-- start of Dataset excerpt --

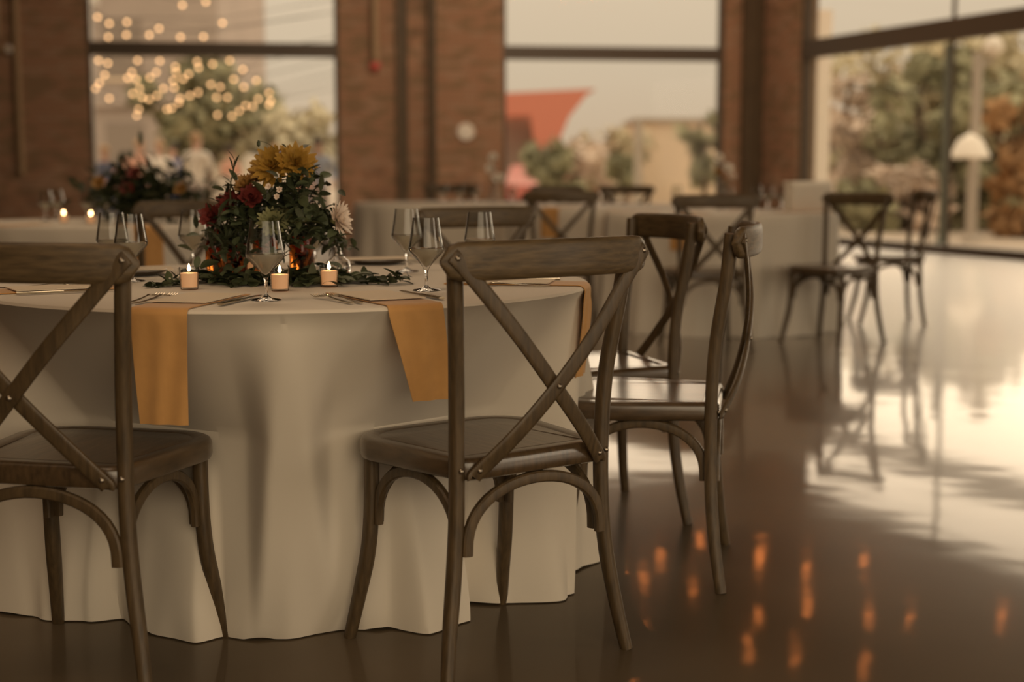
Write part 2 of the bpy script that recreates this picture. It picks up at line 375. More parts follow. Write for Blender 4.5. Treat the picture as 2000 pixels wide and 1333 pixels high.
bm = BM(); wbox(bm, CORNER, DR, 0, 26, 0, .3, WT, CEIL); wbox(bm, CORNER, DR, 17.5, 26, 0, .3, 0, WT)
q = obj('wall_right', finish(bm, 'wall_right', False, 'dark_wall')); q['kind'] = 'structure'
lw_ = CORNER + DB*S_LEFT
bm = BM(); box(bm, (lw_.x-.3, -4, 0), (lw_.x, lw_.y, CEIL))
q = obj('wall_left', finish(bm, 'wall_left', False, 'dark_wall')); q['kind'] = 'structure'
bm = BM(); box(bm, (lw_.x, -4.3, 0), (1.0, -4, CEIL)); box(bm, (1.0, -4.3, 4.2), (13.5, -4, CEIL))
q = obj('wall_rear', finish(bm, 'wall_rear', False, 'dark_wall')); q['kind'] = 'structure'
# dark steel columns standing in the grooves of the piers
def steel_column(u0, u1, label, right=False):
    bm = BM(); f = s_right if right else s_back; d = DR if right else DB; s0, s1 = f(u0), f(u1)
    wbox(bm, CORNER, d, s0, s1, -.05, -.015, 0, CEIL); wbox(bm, CORNER, d, s0, s0+.02, -.10, -.05, 0, CEIL); wbox(bm, CORNER, d, s1-.02, s1, -.10, -.05, 0, CEIL)
    o = obj('steel_column', finish(bm, 'steel_column', False, 'steel')); tag(o, label, 'column')
steel_column(776, 797, 'wider dark brown steel channel on the red brick pier')
steel_column(839, 852, 'slim dark brown steel channel on the red brick pier')
bm = BM(); wbox(bm, CORNER, DB, s_back(1443), -.06, -.06, -.02, 0, CEIL); wbox(bm, CORNER, DB, s_back(1443), s_back(1449), -.16, -.06, 0, CEIL); wbox(bm, CORNER, DB, -.12, -.06, -.16, -.06, 0, CEIL)
tag(obj('steel_column', finish(bm, 'steel_column', False, 'steel')), 'broad dark brown steel column filling the brick corner', 'column')

# windows: frame, transom, sill, panes
def window(name, o, d, s0, s1, label, mullions=(), sill=.12, tr=.095):
    w = structure(name, label)
    def fr(n, *a):
        bm = BM(); wbox(bm, o, d, *a); obj(n, finish(bm, n, False, 'frame'), w)
    fr('frame_post', s0, s0+.055, .05, .17, 0, WT); fr('frame_post', s1-.055, s1, .05, .17, 0, WT)
    fr('frame_head', s0, s1, .05, .17, WT-.07, WT); fr('sill', s0, s1, .02, .20, 0, sill)
    fr('transom', s0, s1, .03, .19, ZT-tr, ZT+tr)
    for m_ in mullions: fr('mullion', m_-.010, m_+.010, .09, .14, sill, WT-.07)
    ss = [s0+.05] + list(mullions) + [s1-.05]
    for a, b in zip(ss, ss[1:]):
        for z0, z1 in ((sill, ZT-.07), (ZT+.07, WT-.07)):
            bm = BM(); n_ = Vector((-d.y, d.x, 0)); p = [o+d*a+n_*.11, o+d*b+n_*.11]
            v = [bm.verts.new((p[0].x, p[0].y, z0)), bm.verts.new((p[1].x, p[1].y, z0)), bm.verts.new((p[1].x, p[1].y, z1)), bm.verts.new((p[0].x, p[0].y, z1))]
            bm.faces.new(v); obj('pane', finish(bm, 'pane', False, 'pane'), w)
    return w
window('window_1', CORNER, DB, SL0, SL1, 'tall left-hand window with a dark transom, string lights beyond')
window('window_2', CORNER, DB, SC0, SC1, 'tall centre window with a dark transom, open sky beyond')
mm = [s_right(1838)]
while mm[-1] < 16.3: mm.append(mm[-1] + 2.6)
window('window_3', CORNER, DR, SR0, 17.5, 'long dark-framed glazing of the right-hand wall, trees beyond', mm, .10, .125)

# small fixtures on the walls
pipe_o = CORNER - NB*.03
def wall_tube(name, label, cat, u, z0, z1, r, m, off=.05):
    p = CORNER + DB*s_back(u) - NB*off; bm = BM(); tube(bm, [Vector((p.x, p.y, z0)), Vector((p.x, p.y, (z0+z1)/2)), Vector((p.x, p.y, z1))], r)
    o = obj(name, finish(bm, name, True, m)); return tag(o, label, cat)
wall_tube('conduit_pipe', 'straight tan conduit running down the left brick pier', 'pipe', 44, .95, CEIL, .045, 'conduit', .06)
wall_tube('conduit_pipe', 'short tan riser pipe above the valve at the far left', 'pipe', 6, 2.82, CEIL, .05, 'conduit', .07)
p = CORNER + DB*s_back(14) - NB*.07; t = empty('pipe_valve', 'tan pipe valve with a pale round cap at upper left', 'valve', (p.x, p.y, 2.66))
bm = BM(); tube(bm, [Vector((-.22, 0, 0)), Vector((0, 0, 0)), Vector((.10, 0, 0))], .055, 12); obj('valve_body', finish(bm, 'valve_body', True, 'conduit'), t)
bm = BM(); lathe(bm, [(0, -.04), (.05, -.035), (.06, 0), (.05, .035), (0, .04)], 16); obj('cap', finish(bm, 'cap', True, 'white_paint'), t, (.10, 0, 0), (0, PI/2, 0))
p = CORNER + DB*s_back(735) - NB*.10
t = empty('fire_alarm_bell', 'small red alarm below a tan conduit on red brick', 'alarm', (p.x, p.y, 2.49), math.atan2(DB.y, DB.x))
bm = BM(); lathe(bm, [(0, -.05), (.05, -.045), (.075, -.01), (.075, .02), (0, .03)], 20); obj('bell', finish(bm, 'bell', True, 'alarm'), t, (0, 0, 0), (PI/2, 0, 0))
bm = BM(); tube(bm, [Vector((0, 0, .05)), Vector((0, 0, 1.5)), Vector((0, 0, CEIL-2.5))], .055, 10); obj('conduit', finish(bm, 'conduit', True, 'conduit'), t)
p = CORNER + DB*s_back(909) - NB*.06
bm = BM(); lathe(bm, [(0, -.05), (.10, -.04), (.13, 0), (.11, .03), (0, .035)], 20)
o = obj('wall_light', finish(bm, 'wall_light', True, 'white_paint'), None, (p.x, p.y, PY(909, 258, p.y).z), (PI/2, 0, 0)); o.scale = (1, 1, 1)
tag(o, 'small pale round wall fitting on the red brick pier', 'fitting')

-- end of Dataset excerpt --

* Exercise goal: Repeat the material above word for word, please, apart from its images.

* Answer to the exercise:
Write part 2 of the bpy script that recreates this picture. It picks up at line 375. More parts follow. Write for Blender 4.5. Treat the picture as 2000 pixels wide and 1333 pixels high.
bm = BM(); wbox(bm, CORNER, DR, 0, 26, 0, .3, WT, CEIL); wbox(bm, CORNER, DR, 17.5, 26, 0, .3, 0, WT)
q = obj('wall_right', finish(bm, 'wall_right', False, 'dark_wall')); q['kind'] = 'structure'
lw_ = CORNER + DB*S_LEFT
bm = BM(); box(bm, (lw_.x-.3, -4, 0), (lw_.x, lw_.y, CEIL))
q = obj('wall_left', finish(bm, 'wall_left', False, 'dark_wall')); q['kind'] = 'structure'
bm = BM(); box(bm, (lw_.x, -4.3, 0), (1.0, -4, CEIL)); box(bm, (1.0, -4.3, 4.2), (13.5, -4, CEIL))
q = obj('wall_rear', finish(bm, 'wall_rear', False, 'dark_wall')); q['kind'] = 'structure'
# dark steel columns standing in the grooves of the piers
def steel_column(u0, u1, label, right=False):
    bm = BM(); f = s_right if right else s_back; d = DR if right else DB; s0, s1 = f(u0), f(u1)
    wbox(bm, CORNER, d, s0, s1, -.05, -.015, 0, CEIL); wbox(bm, CORNER, d, s0, s0+.02, -.10, -.05, 0, CEIL); wbox(bm, CORNER, d, s1-.02, s1, -.10, -.05, 0, CEIL)
    o = obj('steel_column', finish(bm, 'steel_column', False, 'steel')); tag(o, label, 'column')
steel_column(776, 797, 'wider dark brown steel channel on the red brick pier')
steel_column(839, 852, 'slim dark brown steel channel on the red brick pier')
bm = BM(); wbox(bm, CORNER, DB, s_back(1443), -.06, -.06, -.02, 0, CEIL); wbox(bm, CORNER, DB, s_back(1443), s_back(1449), -.16, -.06, 0, CEIL); wbox(bm, CORNER, DB, -.12, -.06, -.16, -.06, 0, CEIL)
tag(obj('steel_column', finish(bm, 'steel_column', False, 'steel')), 'broad dark brown steel column filling the brick corner', 'column')

# windows: frame, transom, sill, panes
def window(name, o, d, s0, s1, label, mullions=(), sill=.12, tr=.095):
    w = structure(name, label)
    def fr(n, *a):
        bm = BM(); wbox(bm, o, d, *a); obj(n, finish(bm, n, False, 'frame'), w)
    fr('frame_post', s0, s0+.055, .05, .17, 0, WT); fr('frame_post', s1-.055, s1, .05, .17, 0, WT)
    fr('frame_head', s0, s1, .05, .17, WT-.07, WT); fr('sill', s0, s1, .02, .20, 0, sill)
    fr('transom', s0, s1, .03, .19, ZT-tr, ZT+tr)
    for m_ in mullions: fr('mullion', m_-.010, m_+.010, .09, .14, sill, WT-.07)
    ss = [s0+.05] + list(mullions) + [s1-.05]
    for a, b in zip(ss, ss[1:]):
        for z0, z1 in ((sill, ZT-.07), (ZT+.07, WT-.07)):
            bm = BM(); n_ = Vector((-d.y, d.x, 0)); p = [o+d*a+n_*.11, o+d*b+n_*.11]
            v = [bm.verts.new((p[0].x, p[0].y, z0)), bm.verts.new((p[1].x, p[1].y, z0)), bm.verts.new((p[1].x, p[1].y, z1)), bm.verts.new((p[0].x, p[0].y, z1))]
            bm.faces.new(v); obj('pane', finish(bm, 'pane', False, 'pane'), w)
    return w
window('window_1', CORNER, DB, SL0, SL1, 'tall left-hand window with a dark transom, string lights beyond')
window('window_2', CORNER, DB, SC0, SC1, 'tall centre window with a dark transom, open sky beyond')
mm = [s_right(1838)]
while mm[-1] < 16.3: mm.append(mm[-1] + 2.6)
window('window_3', CORNER, DR, SR0, 17.5, 'long dark-framed glazing of the right-hand wall, trees beyond', mm, .10, .125)

# small fixtures on the walls
pipe_o = CORNER - NB*.03
def wall_tube(name, label, cat, u, z0, z1, r, m, off=.05):
    p = CORNER + DB*s_back(u) - NB*off; bm = BM(); tube(bm, [Vector((p.x, p.y, z0)), Vector((p.x, p.y, (z0+z1)/2)), Vector((p.x, p.y, z1))], r)
    o = obj(name, finish(bm, name, True, m)); return tag(o, label, cat)
wall_tube('conduit_pipe', 'straight tan conduit running down the left brick pier', 'pipe', 44, .95, CEIL, .045, 'conduit', .06)
wall_tube('conduit_pipe', 'short tan riser pipe above the valve at the far left', 'pipe', 6, 2.82, CEIL, .05, 'conduit', .07)
p = CORNER + DB*s_back(14) - NB*.07; t = empty('pipe_valve', 'tan pipe valve with a pale round cap at upper left', 'valve', (p.x, p.y, 2.66))
bm = BM(); tube(bm, [Vector((-.22, 0, 0)), Vector((0, 0, 0)), Vector((.10, 0, 0))], .055, 12); obj('valve_body', finish(bm, 'valve_body', True, 'conduit'), t)
bm = BM(); lathe(bm, [(0, -.04), (.05, -.035), (.06, 0), (.05, .035), (0, .04)], 16); obj('cap', finish(bm, 'cap', True, 'white_paint'), t, (.10, 0, 0), (0, PI/2, 0))
p = CORNER + DB*s_back(735) - NB*.10
t = empty('fire_alarm_bell', 'small red alarm below a tan conduit on red brick', 'alarm', (p.x, p.y, 2.49), math.atan2(DB.y, DB.x))
bm = BM(); lathe(bm, [(0, -.05), (.05, -.045), (.075, -.01), (.075, .02), (0, .03)], 20); obj('bell', finish(bm, 'bell', True, 'alarm'), t, (0, 0, 0), (PI/2, 0, 0))
bm = BM(); tube(bm, [Vector((0, 0, .05)), Vector((0, 0, 1.5)), Vector((0, 0, CEIL-2.5))], .055, 10); obj('conduit', finish(bm, 'conduit', True, 'conduit'), t)
p = CORNER + DB*s_back(909) - NB*.06
bm = BM(); lathe(bm, [(0, -.05), (.10, -.04), (.13, 0), (.11, .03), (0, .035)], 20)
o = obj('wall_light', finish(bm, 'wall_light', True, 'white_paint'), None, (p.x, p.y, PY(909, 258, p.y).z), (PI/2, 0, 0)); o.scale = (1, 1, 1)
tag(o, 'small pale round wall fitting on the red brick pier', 'fitting')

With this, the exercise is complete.